And getting a loan was the least of their concerns.
“You had interest rates that were lower, you had, gosh, you had rent growth that was just exploding across the market,” said John Kirk, managing director of Embrey, an apartment construction company based in San Antonio.
As a result, he said, banks felt safe lending to builders. But about a year ago, Kirk said, things started to change.
“You have interest rates that are rising — they rose so quick,” he said. “You have rent growth. You know, it went from 10% one quarter down to 3% next quarter. So it trailed off really fast.”
As a result, construction loans suddenly looked riskier. And lenders got more cautious.
The bank failures that happened earlier this year made lenders even more nervous, said Odeta Kushi, deputy chief economist at First American. Especially after customers at some banks pulled out their deposits.
“As long as the fear of deposit flight keeps banks sort of on the conservative side of risk management, we might see this tightening of lending standards for construction loans,” Kushi said.
She said there’s still plenty of demand for new housing, especially since rising mortgage rates have kept a lot of existing homes off the market.

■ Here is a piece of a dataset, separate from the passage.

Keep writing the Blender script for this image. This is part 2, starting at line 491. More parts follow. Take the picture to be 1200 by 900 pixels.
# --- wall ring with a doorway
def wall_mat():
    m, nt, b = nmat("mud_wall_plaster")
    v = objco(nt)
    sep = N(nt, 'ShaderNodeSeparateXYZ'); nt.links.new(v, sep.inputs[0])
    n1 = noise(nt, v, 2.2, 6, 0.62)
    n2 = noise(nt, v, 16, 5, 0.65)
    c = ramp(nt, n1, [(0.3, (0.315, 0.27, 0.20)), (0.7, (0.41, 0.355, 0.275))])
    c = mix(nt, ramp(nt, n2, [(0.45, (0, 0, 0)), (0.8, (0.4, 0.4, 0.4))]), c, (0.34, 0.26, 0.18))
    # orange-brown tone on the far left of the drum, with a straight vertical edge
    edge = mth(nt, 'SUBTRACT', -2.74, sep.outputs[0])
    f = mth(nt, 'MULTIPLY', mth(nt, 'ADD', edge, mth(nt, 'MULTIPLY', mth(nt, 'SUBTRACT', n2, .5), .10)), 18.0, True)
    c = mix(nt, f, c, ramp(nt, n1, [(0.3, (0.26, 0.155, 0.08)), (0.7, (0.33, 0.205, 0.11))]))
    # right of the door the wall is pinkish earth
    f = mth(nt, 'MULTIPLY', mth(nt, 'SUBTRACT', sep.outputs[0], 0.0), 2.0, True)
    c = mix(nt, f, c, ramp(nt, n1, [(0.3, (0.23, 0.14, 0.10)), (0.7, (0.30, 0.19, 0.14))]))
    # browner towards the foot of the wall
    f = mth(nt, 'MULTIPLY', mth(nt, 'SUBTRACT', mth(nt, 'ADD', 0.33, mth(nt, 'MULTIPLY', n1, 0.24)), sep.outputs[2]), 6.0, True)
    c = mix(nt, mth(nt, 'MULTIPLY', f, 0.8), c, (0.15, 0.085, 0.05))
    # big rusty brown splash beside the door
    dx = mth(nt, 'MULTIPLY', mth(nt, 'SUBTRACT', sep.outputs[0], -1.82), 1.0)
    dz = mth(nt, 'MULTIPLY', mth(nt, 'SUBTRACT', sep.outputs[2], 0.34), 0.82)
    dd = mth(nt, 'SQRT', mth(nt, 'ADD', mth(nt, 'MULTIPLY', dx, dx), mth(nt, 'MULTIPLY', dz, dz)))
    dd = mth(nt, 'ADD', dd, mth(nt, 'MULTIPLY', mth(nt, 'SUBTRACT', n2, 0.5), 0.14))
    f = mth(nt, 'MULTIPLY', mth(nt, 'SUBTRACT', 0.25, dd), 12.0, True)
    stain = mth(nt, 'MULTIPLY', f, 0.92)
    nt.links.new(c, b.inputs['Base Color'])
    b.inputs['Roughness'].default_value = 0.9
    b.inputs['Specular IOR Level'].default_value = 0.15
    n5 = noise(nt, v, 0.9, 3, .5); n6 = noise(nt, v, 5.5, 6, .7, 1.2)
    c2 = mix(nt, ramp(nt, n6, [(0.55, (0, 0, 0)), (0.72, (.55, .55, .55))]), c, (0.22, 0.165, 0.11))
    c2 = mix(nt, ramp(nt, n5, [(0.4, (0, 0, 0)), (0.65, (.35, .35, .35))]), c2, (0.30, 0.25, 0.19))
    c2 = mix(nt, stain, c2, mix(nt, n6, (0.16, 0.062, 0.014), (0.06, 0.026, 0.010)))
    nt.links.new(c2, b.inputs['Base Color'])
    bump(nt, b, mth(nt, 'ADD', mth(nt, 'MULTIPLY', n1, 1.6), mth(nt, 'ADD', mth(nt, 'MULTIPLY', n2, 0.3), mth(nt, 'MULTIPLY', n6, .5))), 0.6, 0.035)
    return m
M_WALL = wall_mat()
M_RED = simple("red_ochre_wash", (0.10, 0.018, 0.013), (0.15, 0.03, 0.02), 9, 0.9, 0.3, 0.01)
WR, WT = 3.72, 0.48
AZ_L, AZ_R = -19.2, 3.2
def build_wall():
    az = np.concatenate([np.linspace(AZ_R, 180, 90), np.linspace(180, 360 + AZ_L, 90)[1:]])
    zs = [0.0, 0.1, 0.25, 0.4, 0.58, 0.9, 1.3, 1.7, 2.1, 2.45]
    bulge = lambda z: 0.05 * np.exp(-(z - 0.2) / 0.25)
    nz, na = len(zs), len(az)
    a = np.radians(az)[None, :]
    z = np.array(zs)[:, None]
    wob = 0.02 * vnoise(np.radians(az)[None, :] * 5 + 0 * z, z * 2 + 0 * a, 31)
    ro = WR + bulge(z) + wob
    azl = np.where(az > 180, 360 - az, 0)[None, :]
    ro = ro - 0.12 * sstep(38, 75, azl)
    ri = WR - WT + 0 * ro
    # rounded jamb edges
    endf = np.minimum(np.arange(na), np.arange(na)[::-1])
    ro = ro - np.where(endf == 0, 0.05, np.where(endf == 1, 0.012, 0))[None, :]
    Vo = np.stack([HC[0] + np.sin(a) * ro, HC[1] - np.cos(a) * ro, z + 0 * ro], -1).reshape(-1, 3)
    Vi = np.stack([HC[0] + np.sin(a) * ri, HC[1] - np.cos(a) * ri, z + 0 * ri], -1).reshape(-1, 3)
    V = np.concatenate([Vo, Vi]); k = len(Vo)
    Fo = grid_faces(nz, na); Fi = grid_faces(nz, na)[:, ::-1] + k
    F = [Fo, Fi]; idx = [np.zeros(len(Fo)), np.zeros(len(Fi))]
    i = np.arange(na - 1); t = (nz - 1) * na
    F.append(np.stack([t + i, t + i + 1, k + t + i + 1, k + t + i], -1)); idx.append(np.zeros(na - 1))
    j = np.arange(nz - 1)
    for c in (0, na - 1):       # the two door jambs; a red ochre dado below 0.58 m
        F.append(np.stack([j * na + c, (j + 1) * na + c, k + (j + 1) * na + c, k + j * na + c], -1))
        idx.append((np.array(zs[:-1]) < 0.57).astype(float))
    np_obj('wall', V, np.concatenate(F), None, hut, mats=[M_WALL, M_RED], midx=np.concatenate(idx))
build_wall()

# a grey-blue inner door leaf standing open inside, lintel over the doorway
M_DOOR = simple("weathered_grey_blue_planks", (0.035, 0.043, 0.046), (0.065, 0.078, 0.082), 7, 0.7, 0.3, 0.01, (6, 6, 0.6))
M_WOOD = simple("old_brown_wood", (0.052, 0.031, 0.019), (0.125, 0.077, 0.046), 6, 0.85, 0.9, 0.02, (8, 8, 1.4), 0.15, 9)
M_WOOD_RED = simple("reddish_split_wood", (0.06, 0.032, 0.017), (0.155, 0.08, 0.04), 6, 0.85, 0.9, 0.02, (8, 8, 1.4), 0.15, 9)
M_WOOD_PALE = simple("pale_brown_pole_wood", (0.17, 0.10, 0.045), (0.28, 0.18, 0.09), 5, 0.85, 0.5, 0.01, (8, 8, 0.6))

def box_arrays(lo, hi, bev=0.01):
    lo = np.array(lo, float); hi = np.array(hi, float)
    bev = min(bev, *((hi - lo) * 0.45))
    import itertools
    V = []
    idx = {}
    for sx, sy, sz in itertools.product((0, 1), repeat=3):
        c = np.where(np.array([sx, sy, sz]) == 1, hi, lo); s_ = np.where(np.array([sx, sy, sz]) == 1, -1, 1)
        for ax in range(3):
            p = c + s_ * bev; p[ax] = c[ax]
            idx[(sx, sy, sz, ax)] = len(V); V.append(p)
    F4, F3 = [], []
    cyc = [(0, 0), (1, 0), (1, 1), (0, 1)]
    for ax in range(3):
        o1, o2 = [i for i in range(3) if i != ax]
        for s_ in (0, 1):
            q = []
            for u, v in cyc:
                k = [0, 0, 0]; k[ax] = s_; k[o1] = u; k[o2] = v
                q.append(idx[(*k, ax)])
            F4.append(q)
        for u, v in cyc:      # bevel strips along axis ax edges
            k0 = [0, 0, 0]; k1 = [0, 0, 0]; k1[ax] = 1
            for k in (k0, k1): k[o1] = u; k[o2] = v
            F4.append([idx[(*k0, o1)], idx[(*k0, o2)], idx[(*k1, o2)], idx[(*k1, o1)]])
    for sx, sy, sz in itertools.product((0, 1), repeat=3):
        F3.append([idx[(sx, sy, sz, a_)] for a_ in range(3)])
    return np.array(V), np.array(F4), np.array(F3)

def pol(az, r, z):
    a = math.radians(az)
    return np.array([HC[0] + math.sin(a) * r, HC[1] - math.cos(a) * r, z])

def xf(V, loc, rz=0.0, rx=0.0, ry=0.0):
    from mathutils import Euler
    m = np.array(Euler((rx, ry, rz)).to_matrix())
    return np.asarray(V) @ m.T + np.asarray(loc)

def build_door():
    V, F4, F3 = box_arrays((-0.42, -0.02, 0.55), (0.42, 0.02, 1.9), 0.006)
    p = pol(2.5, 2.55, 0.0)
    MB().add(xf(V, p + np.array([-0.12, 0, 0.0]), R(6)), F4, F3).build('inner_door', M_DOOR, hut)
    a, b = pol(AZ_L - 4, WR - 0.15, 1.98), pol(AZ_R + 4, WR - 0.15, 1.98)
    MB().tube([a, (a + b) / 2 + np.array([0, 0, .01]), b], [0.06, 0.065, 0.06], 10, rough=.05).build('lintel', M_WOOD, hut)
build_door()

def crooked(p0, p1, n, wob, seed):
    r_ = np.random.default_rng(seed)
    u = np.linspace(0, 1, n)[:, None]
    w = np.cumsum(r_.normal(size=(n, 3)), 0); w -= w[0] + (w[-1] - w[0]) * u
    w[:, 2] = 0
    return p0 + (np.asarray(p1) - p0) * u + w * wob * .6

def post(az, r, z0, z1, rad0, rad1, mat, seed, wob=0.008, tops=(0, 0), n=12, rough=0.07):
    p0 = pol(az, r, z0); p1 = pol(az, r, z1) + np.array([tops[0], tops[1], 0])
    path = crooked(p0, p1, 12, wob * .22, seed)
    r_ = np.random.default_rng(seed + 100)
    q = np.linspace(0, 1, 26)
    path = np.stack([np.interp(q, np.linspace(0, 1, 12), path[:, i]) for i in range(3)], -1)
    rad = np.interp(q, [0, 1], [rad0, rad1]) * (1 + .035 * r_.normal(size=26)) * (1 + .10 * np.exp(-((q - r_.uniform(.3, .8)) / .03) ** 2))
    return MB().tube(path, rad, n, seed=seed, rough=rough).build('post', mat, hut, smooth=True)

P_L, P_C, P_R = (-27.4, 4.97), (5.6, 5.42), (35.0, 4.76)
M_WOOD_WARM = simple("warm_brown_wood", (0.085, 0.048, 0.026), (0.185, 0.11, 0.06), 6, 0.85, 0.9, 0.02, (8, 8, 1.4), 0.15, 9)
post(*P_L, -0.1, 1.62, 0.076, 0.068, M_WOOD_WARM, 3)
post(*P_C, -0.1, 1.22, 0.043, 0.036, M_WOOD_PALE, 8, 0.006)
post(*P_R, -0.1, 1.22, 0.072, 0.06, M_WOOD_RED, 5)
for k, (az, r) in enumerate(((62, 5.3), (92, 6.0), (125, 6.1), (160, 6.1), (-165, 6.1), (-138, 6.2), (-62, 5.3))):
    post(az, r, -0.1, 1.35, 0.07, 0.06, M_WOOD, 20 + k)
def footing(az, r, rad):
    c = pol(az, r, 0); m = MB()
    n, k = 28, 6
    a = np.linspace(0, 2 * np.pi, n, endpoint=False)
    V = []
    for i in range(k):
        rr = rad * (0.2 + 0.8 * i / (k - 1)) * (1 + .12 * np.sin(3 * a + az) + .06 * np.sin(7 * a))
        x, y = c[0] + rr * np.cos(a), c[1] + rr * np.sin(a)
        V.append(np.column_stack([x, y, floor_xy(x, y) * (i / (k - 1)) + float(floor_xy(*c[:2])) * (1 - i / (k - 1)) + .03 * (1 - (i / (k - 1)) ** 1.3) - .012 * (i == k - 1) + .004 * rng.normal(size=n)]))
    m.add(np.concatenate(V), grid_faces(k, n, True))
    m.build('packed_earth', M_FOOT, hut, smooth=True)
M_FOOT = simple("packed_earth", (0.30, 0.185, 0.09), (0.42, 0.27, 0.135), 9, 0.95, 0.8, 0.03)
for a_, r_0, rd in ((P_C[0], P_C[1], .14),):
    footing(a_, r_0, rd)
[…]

But Kushi said the lending slowdown could start to make homebuilders pull back.
“The way that we would see that is a slower new-project pipeline,” she said. “So maybe less groundbreaking on new homes than would have otherwise occurred if we were in a normal lending environment.”
That’s already starting to happen with urban developments, Kirk said. That’s because high rises with hundreds of units are expensive to build, so they require a lot of borrowing.
“They’re just not getting done, just because of the total capitalization of how big they are,” Kirk said.
He said that means housing supply could fall further in two or three years, when those buildings would have otherwise come onto the market.